Your task is to copy the listing exactly, with the pictures left out.

☆ ☆ ☆

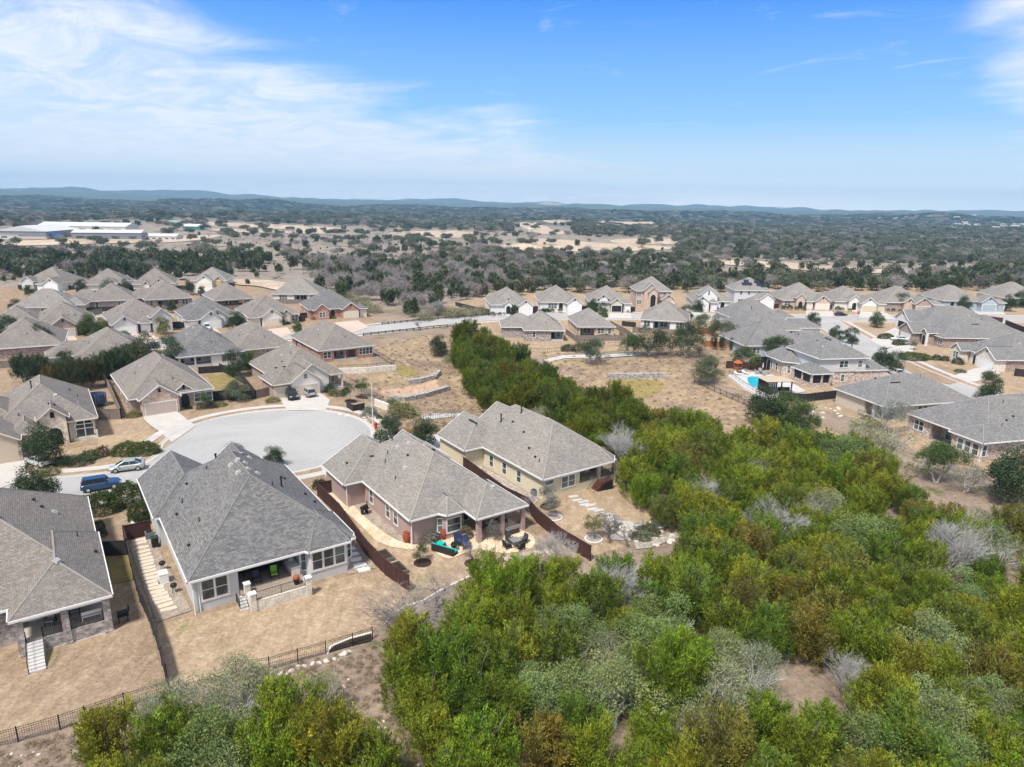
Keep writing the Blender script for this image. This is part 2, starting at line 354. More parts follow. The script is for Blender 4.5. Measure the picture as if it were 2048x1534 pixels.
def sheet(name,pts,off,mat,label=None,cat=None,kind='structure',step=None,flat=False,edge=.0,parent=None,group=None):
    """a surface lying on the ground: world polygon pts, `off` above the ground; edge>0 gives it sides"""
    pts=[(p[0],p[1]) for p in pts]
    if poly_area(pts)<0: pts=pts[::-1]
    xs=[p[0] for p in pts]; ys=[p[1] for p in pts]
    if step is None: step=max(1.5,max(max(xs)-min(xs),max(ys)-min(ys))/26)
    V=[Vector(p) for p in pts]; n=len(pts); E=[(i,(i+1)%n) for i in range(n)]
    if not flat:
        V2=[];E=[]
        for i in range(n):
            a,b=Vector(pts[i]),Vector(pts[(i+1)%n]); k=max(1,int((b-a).length/step))
            for j in range(k): V2.append(a.lerp(b,j/k))
        n=len(V2); E=[(i,(i+1)%n) for i in range(n)]; V=V2
        gx=np.arange(min(xs),max(xs),step); gy=np.arange(min(ys),max(ys),step)
        X,Y=np.meshgrid(gx,gy); X=X.ravel()+.01; Y=Y.ravel()+.013
        ok=inpoly(X,Y,pts); X=X[ok];Y=Y[ok]
        V=V+[Vector((float(a),float(b))) for a,b in zip(X,Y)]
    vo,eo,fo,_,_,_=delaunay_2d_cdt(V,E,[],1,1e-4)
    if flat: zz=[off]*len(vo)
    else: zz=(T(np.array([v.x for v in vo]),np.array([v.y for v in vo]))+off).tolist()
    mb=MB()
    vs=[(v.x,v.y,z) for v,z in zip(vo,zz)]
    for f in fo: mb.poly([vs[i] for i in f])
    if edge>0:
        m_=len(pts)
        bl=[V[i] for i in range(n)]
        for i in range(n):
            a,b=bl[i],bl[(i+1)%n]; za=(off if flat else Tz(a.x,a.y)+off); zb=(off if flat else Tz(b.x,b.y)+off)
            mb.poly([(a.x,a.y,za-edge),(b.x,b.y,zb-edge),(b.x,b.y,zb),(a.x,a.y,za)])
    o=mb.build(name,mat,parent)
    if parent is None: tag(o,label,cat,group,kind)
    return o
def offset_line(pts,d):
    out=[]; n=len(pts)
    for i in range(n):
        a=Vector(pts[max(i-1,0)][:2]); b=Vector(pts[min(i+1,n-1)][:2]); t=(b-a).normalized(); out.append((pts[i][0]-t.y*d,pts[i][1]+t.x*d))
    return out
def strip(name,pts,d0,d1,off,mat,h=0,kind='structure',label=None,cat=None,parent=None):
    A=offset_line(pts,d0); B=offset_line(pts,d1); mb=MB()
    if d0>d1: A,B=B,A
    zA=[Tz(*p)+off for p in A]; zB=[Tz(*p)+off for p in B]
    for i in range(len(A)-1):
        a=(A[i][0],A[i][1],zA[i]); b=(A[i+1][0],A[i+1][1],zA[i+1]); c=(B[i+1][0],B[i+1][1],zB[i+1]); d=(B[i][0],B[i][1],zB[i])
        mb.poly([a,b,c,d])
        if h>0:
            lo=lambda p:(p[0],p[1],p[2]-h)
            mb.poly([lo(a),lo(b),b,a]); mb.poly([lo(c),lo(d),d,c])
    o=mb.build(name,mat,parent)
    if parent is None: tag(o,label,cat,None,kind)
    return o

# ------------------------------------------------------------------ houses
def clip2(poly,fn):
    out=[]; n=len(poly)
    for i in range(n):
        a,b=poly[i],poly[(i+1)%n]; fa,fb=fn(a),fn(b)
        if fa>=-1e-9: out.append(a)
        if (fa>1e-9 and fb<-1e-9) or (fa<-1e-9 and fb>1e-9):
            t=fa/(fa-fb); out.append((a[0]+(b[0]-a[0])*t,a[1]+(b[1]-a[1])*t))
    return out
class Wing:
    """convex roof footprint (eave outline, ccw); edges listed in gab end in a gable"""
    def __init__(s,poly,z,slope=.68,gab=(),zcap=None):
        if poly_area(poly)<0: raise ValueError('cw')
        s.p=poly; s.z=z; s.g=set(gab); s.pl=[]
        n=len(poly)
        for i in range(n):
            a,b=poly[i],poly[(i+1)%n]; L=math.hypot(b[0]-a[0],b[1]-a[1]); nx,ny=-(b[1]-a[1])/L,(b[0]-a[0])/L
            k=slope[i] if isinstance(slope,(list,tuple)) else slope
            s.pl.append(None if i in s.g else (k*nx,k*ny,z-k*(nx*a[0]+ny*a[1])))
    def h(s,p,skip=None): return min(q[0]*p[0]+q[1]*p[1]+q[2] for q in s.pl if q)
    def faces(s):
        for i,q in enumerate(s.pl):
            if not q: continue
            poly=list(s.p)
            for j,r in enumerate(s.pl):
                if r and j!=i: poly=clip2(poly,lambda p: (r[0]-q[0])*p[0]+(r[1]-q[1])*p[1]+(r[2]-q[2]))
                if len(poly)<3: break
            if len(poly)>=3 and abs(poly_area(poly))>1e-4: yield i,q,poly
def rect(x0,y0,x1,y1): return [(x0,y0),(x1,y0),(x1,y1),(x0,y1)]
TH=.16
def wall_top(w,a,b,drop):
    ts={0.,1.}; P_=[q for q in w.pl if q]
    f=lambda q,p:q[0]*p[0]+q[1]*p[1]+q[2]
    for i in range(len(P_)):
        for j in range(i):
            da=f(P_[i],a)-f(P_[j],a); db=f(P_[i],b)-f(P_[j],b)
            if da*db<0: ts.add(da/(da-db))
    out=[]
    for t in sorted(ts):
        p=(a[0]+(b[0]-a[0])*t,a[1]+(b[1]-a[1])*t); out.append((p[0],p[1],w.h(p)-drop))
    return out
def shrink(poly,d):
    """move every edge of a convex ccw polygon inwards; d a number or one per edge"""
    n=len(poly); L=[]
    for i in range(n):
        a,b=poly[i],poly[(i+1)%n]; l=math.hypot(b[0]-a[0],b[1]-a[1]); nx,ny=-(b[1]-a[1])/l,(b[0]-a[0])/l
        k=d[i] if isinstance(d,(list,tuple)) else d
        L.append((nx,ny,nx*a[0]+ny*a[1]+k))
    out=[]
    for i in range(n):
        a=L[i-1];b=L[i]; D=a[0]*b[1]-a[1]*b[0]; out.append(((a[2]*b[1]-a[1]*b[2])/D,(a[0]*b[2]-a[2]*b[0])/D))
    return out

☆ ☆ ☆

_Result for this exercise_.
Keep writing the Blender script for this image. This is part 2, starting at line 354. More parts follow. The script is for Blender 4.5. Measure the picture as if it were 2048x1534 pixels.
def sheet(name,pts,off,mat,label=None,cat=None,kind='structure',step=None,flat=False,edge=.0,parent=None,group=None):
    """a surface lying on the ground: world polygon pts, `off` above the ground; edge>0 gives it sides"""
    pts=[(p[0],p[1]) for p in pts]
    if poly_area(pts)<0: pts=pts[::-1]
    xs=[p[0] for p in pts]; ys=[p[1] for p in pts]
    if step is None: step=max(1.5,max(max(xs)-min(xs),max(ys)-min(ys))/26)
    V=[Vector(p) for p in pts]; n=len(pts); E=[(i,(i+1)%n) for i in range(n)]
    if not flat:
        V2=[];E=[]
        for i in range(n):
            a,b=Vector(pts[i]),Vector(pts[(i+1)%n]); k=max(1,int((b-a).length/step))
            for j in range(k): V2.append(a.lerp(b,j/k))
        n=len(V2); E=[(i,(i+1)%n) for i in range(n)]; V=V2
        gx=np.arange(min(xs),max(xs),step); gy=np.arange(min(ys),max(ys),step)
        X,Y=np.meshgrid(gx,gy); X=X.ravel()+.01; Y=Y.ravel()+.013
        ok=inpoly(X,Y,pts); X=X[ok];Y=Y[ok]
        V=V+[Vector((float(a),float(b))) for a,b in zip(X,Y)]
    vo,eo,fo,_,_,_=delaunay_2d_cdt(V,E,[],1,1e-4)
    if flat: zz=[off]*len(vo)
    else: zz=(T(np.array([v.x for v in vo]),np.array([v.y for v in vo]))+off).tolist()
    mb=MB()
    vs=[(v.x,v.y,z) for v,z in zip(vo,zz)]
    for f in fo: mb.poly([vs[i] for i in f])
    if edge>0:
        m_=len(pts)
        bl=[V[i] for i in range(n)]
        for i in range(n):
            a,b=bl[i],bl[(i+1)%n]; za=(off if flat else Tz(a.x,a.y)+off); zb=(off if flat else Tz(b.x,b.y)+off)
            mb.poly([(a.x,a.y,za-edge),(b.x,b.y,zb-edge),(b.x,b.y,zb),(a.x,a.y,za)])
    o=mb.build(name,mat,parent)
    if parent is None: tag(o,label,cat,group,kind)
    return o
def offset_line(pts,d):
    out=[]; n=len(pts)
    for i in range(n):
        a=Vector(pts[max(i-1,0)][:2]); b=Vector(pts[min(i+1,n-1)][:2]); t=(b-a).normalized(); out.append((pts[i][0]-t.y*d,pts[i][1]+t.x*d))
    return out
def strip(name,pts,d0,d1,off,mat,h=0,kind='structure',label=None,cat=None,parent=None):
    A=offset_line(pts,d0); B=offset_line(pts,d1); mb=MB()
    if d0>d1: A,B=B,A
    zA=[Tz(*p)+off for p in A]; zB=[Tz(*p)+off for p in B]
    for i in range(len(A)-1):
        a=(A[i][0],A[i][1],zA[i]); b=(A[i+1][0],A[i+1][1],zA[i+1]); c=(B[i+1][0],B[i+1][1],zB[i+1]); d=(B[i][0],B[i][1],zB[i])
        mb.poly([a,b,c,d])
        if h>0:
            lo=lambda p:(p[0],p[1],p[2]-h)
            mb.poly([lo(a),lo(b),b,a]); mb.poly([lo(c),lo(d),d,c])
    o=mb.build(name,mat,parent)
    if parent is None: tag(o,label,cat,None,kind)
    return o

# ------------------------------------------------------------------ houses
def clip2(poly,fn):
    out=[]; n=len(poly)
    for i in range(n):
        a,b=poly[i],poly[(i+1)%n]; fa,fb=fn(a),fn(b)
        if fa>=-1e-9: out.append(a)
        if (fa>1e-9 and fb<-1e-9) or (fa<-1e-9 and fb>1e-9):
            t=fa/(fa-fb); out.append((a[0]+(b[0]-a[0])*t,a[1]+(b[1]-a[1])*t))
    return out
class Wing:
    """convex roof footprint (eave outline, ccw); edges listed in gab end in a gable"""
    def __init__(s,poly,z,slope=.68,gab=(),zcap=None):
        if poly_area(poly)<0: raise ValueError('cw')
        s.p=poly; s.z=z; s.g=set(gab); s.pl=[]
        n=len(poly)
        for i in range(n):
            a,b=poly[i],poly[(i+1)%n]; L=math.hypot(b[0]-a[0],b[1]-a[1]); nx,ny=-(b[1]-a[1])/L,(b[0]-a[0])/L
            k=slope[i] if isinstance(slope,(list,tuple)) else slope
            s.pl.append(None if i in s.g else (k*nx,k*ny,z-k*(nx*a[0]+ny*a[1])))
    def h(s,p,skip=None): return min(q[0]*p[0]+q[1]*p[1]+q[2] for q in s.pl if q)
    def faces(s):
        for i,q in enumerate(s.pl):
            if not q: continue
            poly=list(s.p)
            for j,r in enumerate(s.pl):
                if r and j!=i: poly=clip2(poly,lambda p: (r[0]-q[0])*p[0]+(r[1]-q[1])*p[1]+(r[2]-q[2]))
                if len(poly)<3: break
            if len(poly)>=3 and abs(poly_area(poly))>1e-4: yield i,q,poly
def rect(x0,y0,x1,y1): return [(x0,y0),(x1,y0),(x1,y1),(x0,y1)]
TH=.16
def wall_top(w,a,b,drop):
    ts={0.,1.}; P_=[q for q in w.pl if q]
    f=lambda q,p:q[0]*p[0]+q[1]*p[1]+q[2]
    for i in range(len(P_)):
        for j in range(i):
            da=f(P_[i],a)-f(P_[j],a); db=f(P_[i],b)-f(P_[j],b)
            if da*db<0: ts.add(da/(da-db))
    out=[]
    for t in sorted(ts):
        p=(a[0]+(b[0]-a[0])*t,a[1]+(b[1]-a[1])*t); out.append((p[0],p[1],w.h(p)-drop))
    return out
def shrink(poly,d):
    """move every edge of a convex ccw polygon inwards; d a number or one per edge"""
    n=len(poly); L=[]
    for i in range(n):
        a,b=poly[i],poly[(i+1)%n]; l=math.hypot(b[0]-a[0],b[1]-a[1]); nx,ny=-(b[1]-a[1])/l,(b[0]-a[0])/l
        k=d[i] if isinstance(d,(list,tuple)) else d
        L.append((nx,ny,nx*a[0]+ny*a[1]+k))
    out=[]
    for i in range(n):
        a=L[i-1];b=L[i]; D=a[0]*b[1]-a[1]*b[0]; out.append(((a[2]*b[1]-a[1]*b[2])/D,(a[0]*b[2]-a[2]*b[0])/D))
    return out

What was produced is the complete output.